Visually, in the limited palette and kaleidoscopic geometry of their designs, the chequerboard rugs appear to be near relations of Mamluk carpets (see lot 20 in the present sale) and yet there are a number of important technical differences that would appear to rule out the same workshops of origin. The structure of the chequerboard carpets is thick, heavy and rigid, quite unlike the supple and lustrous quality of the Mamluk carpets, the wool is Z spun rather than S spun Mamluk weavings and a different type of red dye is used in each type. Mamluk carpets use lac which is a red dye created from scale insects similar to cochineal and the Chequerboard group use the plant-dye madder (Mark Whiting, 'The Red Dyes of some East Mediterranean Carpets', Hali ibid., pp55-56). Spuhler suggests that it seems more likely that they are related to another group of visually similar weavings, the so-called Para-Mamluk rugs, which have Z spun wool and are nearly identical in structure to the Chequerboard rugs (Friedrich Spuhler, ibid., pp.265-268).
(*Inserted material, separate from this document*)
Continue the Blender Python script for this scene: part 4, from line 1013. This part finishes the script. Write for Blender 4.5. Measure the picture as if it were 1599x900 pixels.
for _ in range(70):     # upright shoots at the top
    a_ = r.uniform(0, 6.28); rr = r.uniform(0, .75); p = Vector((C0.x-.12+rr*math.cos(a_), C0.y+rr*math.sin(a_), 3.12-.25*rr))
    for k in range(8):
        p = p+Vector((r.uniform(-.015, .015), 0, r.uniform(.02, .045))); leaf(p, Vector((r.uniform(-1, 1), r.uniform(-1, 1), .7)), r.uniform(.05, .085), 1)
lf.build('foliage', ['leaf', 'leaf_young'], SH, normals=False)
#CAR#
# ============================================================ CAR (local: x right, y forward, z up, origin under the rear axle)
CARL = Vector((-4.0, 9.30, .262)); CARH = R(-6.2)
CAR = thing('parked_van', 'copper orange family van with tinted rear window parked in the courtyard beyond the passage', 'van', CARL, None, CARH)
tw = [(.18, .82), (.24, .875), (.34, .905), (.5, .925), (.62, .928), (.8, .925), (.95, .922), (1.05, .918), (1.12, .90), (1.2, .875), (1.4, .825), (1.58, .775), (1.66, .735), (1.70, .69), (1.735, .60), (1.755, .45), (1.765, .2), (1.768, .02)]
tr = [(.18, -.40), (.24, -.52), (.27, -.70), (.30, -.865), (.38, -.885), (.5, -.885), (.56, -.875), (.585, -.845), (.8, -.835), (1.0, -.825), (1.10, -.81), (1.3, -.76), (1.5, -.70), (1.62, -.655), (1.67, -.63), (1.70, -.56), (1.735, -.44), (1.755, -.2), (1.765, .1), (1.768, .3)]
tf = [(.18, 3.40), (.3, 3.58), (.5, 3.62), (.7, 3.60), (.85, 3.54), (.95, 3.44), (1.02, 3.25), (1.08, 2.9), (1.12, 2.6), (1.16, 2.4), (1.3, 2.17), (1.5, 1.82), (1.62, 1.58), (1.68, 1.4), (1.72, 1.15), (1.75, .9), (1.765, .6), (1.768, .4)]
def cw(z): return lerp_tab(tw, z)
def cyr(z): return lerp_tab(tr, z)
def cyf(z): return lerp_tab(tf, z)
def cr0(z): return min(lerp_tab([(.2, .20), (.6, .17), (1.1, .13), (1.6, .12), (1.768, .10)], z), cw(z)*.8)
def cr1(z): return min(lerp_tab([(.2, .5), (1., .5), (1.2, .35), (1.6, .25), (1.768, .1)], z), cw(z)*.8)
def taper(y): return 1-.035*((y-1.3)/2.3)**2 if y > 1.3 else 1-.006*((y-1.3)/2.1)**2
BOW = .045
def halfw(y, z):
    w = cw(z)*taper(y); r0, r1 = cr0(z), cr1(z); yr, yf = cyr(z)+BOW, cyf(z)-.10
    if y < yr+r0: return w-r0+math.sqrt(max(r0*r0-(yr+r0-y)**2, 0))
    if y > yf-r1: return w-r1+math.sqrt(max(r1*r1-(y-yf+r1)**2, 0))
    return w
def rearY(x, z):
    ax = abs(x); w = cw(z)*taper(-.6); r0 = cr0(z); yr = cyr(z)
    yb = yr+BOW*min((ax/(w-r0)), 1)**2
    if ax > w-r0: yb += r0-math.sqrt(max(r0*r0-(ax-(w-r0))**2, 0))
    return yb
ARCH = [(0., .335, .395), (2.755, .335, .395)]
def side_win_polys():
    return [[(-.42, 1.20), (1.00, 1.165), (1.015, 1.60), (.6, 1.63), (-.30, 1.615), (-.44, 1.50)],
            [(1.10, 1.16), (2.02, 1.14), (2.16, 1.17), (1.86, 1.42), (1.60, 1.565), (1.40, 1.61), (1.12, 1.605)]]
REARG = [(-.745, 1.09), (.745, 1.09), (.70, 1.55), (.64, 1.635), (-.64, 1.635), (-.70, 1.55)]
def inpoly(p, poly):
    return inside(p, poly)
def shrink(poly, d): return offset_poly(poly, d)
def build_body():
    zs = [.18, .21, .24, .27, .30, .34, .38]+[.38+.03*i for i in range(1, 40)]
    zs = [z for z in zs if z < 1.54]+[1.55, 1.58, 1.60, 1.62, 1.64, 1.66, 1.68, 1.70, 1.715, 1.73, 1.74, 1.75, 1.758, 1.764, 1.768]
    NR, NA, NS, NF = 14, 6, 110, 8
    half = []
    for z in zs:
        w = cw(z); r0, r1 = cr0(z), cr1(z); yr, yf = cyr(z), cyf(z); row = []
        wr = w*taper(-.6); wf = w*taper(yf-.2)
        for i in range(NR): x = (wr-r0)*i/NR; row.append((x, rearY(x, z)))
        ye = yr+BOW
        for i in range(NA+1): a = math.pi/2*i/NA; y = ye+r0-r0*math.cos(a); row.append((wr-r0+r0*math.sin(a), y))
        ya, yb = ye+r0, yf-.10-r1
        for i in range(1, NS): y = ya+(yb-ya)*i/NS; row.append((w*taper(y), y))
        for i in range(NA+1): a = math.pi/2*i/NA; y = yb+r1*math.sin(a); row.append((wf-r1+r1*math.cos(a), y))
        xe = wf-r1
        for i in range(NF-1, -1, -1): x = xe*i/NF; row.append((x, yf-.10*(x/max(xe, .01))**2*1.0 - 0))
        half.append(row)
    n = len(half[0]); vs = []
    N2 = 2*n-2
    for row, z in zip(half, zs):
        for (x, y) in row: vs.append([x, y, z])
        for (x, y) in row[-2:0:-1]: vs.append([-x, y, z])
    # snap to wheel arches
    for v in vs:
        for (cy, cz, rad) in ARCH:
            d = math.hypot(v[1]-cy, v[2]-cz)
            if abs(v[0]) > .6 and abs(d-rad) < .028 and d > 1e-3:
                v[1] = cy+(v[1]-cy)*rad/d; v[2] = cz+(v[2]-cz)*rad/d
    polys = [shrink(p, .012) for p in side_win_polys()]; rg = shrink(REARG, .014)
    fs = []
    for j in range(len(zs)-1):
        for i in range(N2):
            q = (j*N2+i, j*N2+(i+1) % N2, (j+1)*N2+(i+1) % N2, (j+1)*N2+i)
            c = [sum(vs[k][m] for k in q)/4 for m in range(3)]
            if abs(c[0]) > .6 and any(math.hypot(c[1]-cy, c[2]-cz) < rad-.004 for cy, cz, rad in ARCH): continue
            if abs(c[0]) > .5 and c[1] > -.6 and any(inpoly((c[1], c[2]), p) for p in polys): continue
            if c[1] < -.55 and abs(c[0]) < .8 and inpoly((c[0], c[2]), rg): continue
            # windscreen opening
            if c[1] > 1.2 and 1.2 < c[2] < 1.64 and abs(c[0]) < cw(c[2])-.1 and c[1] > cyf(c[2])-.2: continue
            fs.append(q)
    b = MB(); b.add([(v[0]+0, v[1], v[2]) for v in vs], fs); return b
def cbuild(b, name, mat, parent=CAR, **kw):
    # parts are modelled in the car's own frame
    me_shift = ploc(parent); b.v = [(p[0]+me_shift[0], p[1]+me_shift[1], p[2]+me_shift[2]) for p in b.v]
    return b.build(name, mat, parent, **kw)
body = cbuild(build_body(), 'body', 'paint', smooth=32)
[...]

The present carpet relates closely to the McMullan Chequerboard rug in the Metropolitan Museum of Art, inv no. 69.267 in its organisation of the 3 x 3 hexagon and cartouche and rosette border, but differs in its coloration (Joseph V. McMullan, Islamic Carpets, New York, 1965, pl.3, pp.26-27). The present example has sky blue medallions with red centres which create the impression of being able to look through the centre of the repeated hexagon lattice like a jali screen, whereas the McMullan rug has medallions of alternating colours with the contrasting medallion's colour in its centre. In spite of their rarity, which would suggest a relatively small and short-lived production, a number of these carpets appear in portraits and genre scenes by Italian and Dutch painters from the late 16th century and throughout the 17th century (John Mills, 'Carpets in Italian Paintings', Oriental Carpet & Textile Studies II: Carpets of the Mediterranean Countries 1400-1600, London, 1986, pp.117-118. One of the most effective of these paintings is Gabriel Metsu's 1659 work, A Musical Party, which is currently being exhibited alongside the McMullan Chequerboard rug in the Metropolitan Museum of Art's exhibition Carpets of the East in Paintings of the West.